What does this all mean for the Yanks? Before spending a week building my spreadsheet, my gut feeling was that they had several other viable free-agent options besides Clemens, including the marquee Atlantans. If you're going to shell out big bucks, I reasoned, why not go a few years younger and chase Glavine or Maddux? But looking at this, it's clear that even at age 40, the Rocket is still at the head of the class. He's MILES beyond these other pitchers with his strikeout rate, and he's still got great control. His 4.35 ERA last season is more a product of lousy luck than a decline in his ability. As much as we can trust projections of any pitcher, Clemens projects very well.

What Clemens does lack, increasingly, is stamina. He hasn't completed a game since 2000, and he no longer eats innings the way a #1 starter, even an aged power-pitching one, should -- I mean, a #1 supposed to be the guy who gives the bullpen a night off, right? Ten times in his 29 starts, Clemens didn't make it past 5 innings, and only three times did he make it through 8 innings. A couple of times leaving games due to being hit by a batted ball here, a few twinges there, and an annual trip to the DL with a nagging lower-body injury don't paint a picture of a rough, tough take-no-guff cowboy (guff?). They show an aging athlete whose body doesn't spring back the way it used to, who may not be able to carry the burden of being Numero Uno.

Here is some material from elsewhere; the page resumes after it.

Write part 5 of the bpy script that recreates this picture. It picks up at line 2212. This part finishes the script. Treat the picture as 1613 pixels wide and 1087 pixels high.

Much has been made by some local writers of the value of having Clemens chase his 300th victory (he's at 293) while still in a Yankee uniform. Given that the Yanks haven't had any problem selling tickets recently (they set their all-time attendance record in 2002, with 3,465,807), this is highly overrated. It's certainly not worth paying a premium for, given that Rocket isn't exactly inclined towards sentimentality over the matter; after all, he could have taken his $10.3 million "buyout" as a contract for next season.

What it likely comes down to for the Yanks is whether they're willing to commit something like 2 years/$20 million on a pitcher who is -- six years too late to save Dan Duquette -- heading into the twilight of his career. That still makes more sense than spending for four years worth of Glavine, absolutely. But does it make as much sense as letting him walk and completing the rotation with El Duque, who fares pretty well in the comparison above and who might cost them 2 years/$12 million as their fifth starter?

If Mike Mussina had dominated in 2002 the way he did in 2001, if Andy Pettitte had put together a full season at the level he's shown tantalizing glimpses of over the past couple, maybe even if David Wells hadn't thrown the Yankee org's dental insurance rates out of whack (anybody think Steinbrenner's petty raid on his employees' dental plan was completely random spite?), I think the Yankees would consider the top of their rotation complete and make do without Clemens, unless he came cheap. But I don't think they have the courage to do that right now, not when coupled with the way they've jerked Hernandez around (and vice versa) over the past several seasons. Signing Rocket will make lowering their payroll costs harder, and it won't win them any points for creativity, but it's not the most horrible baseball decision in the world.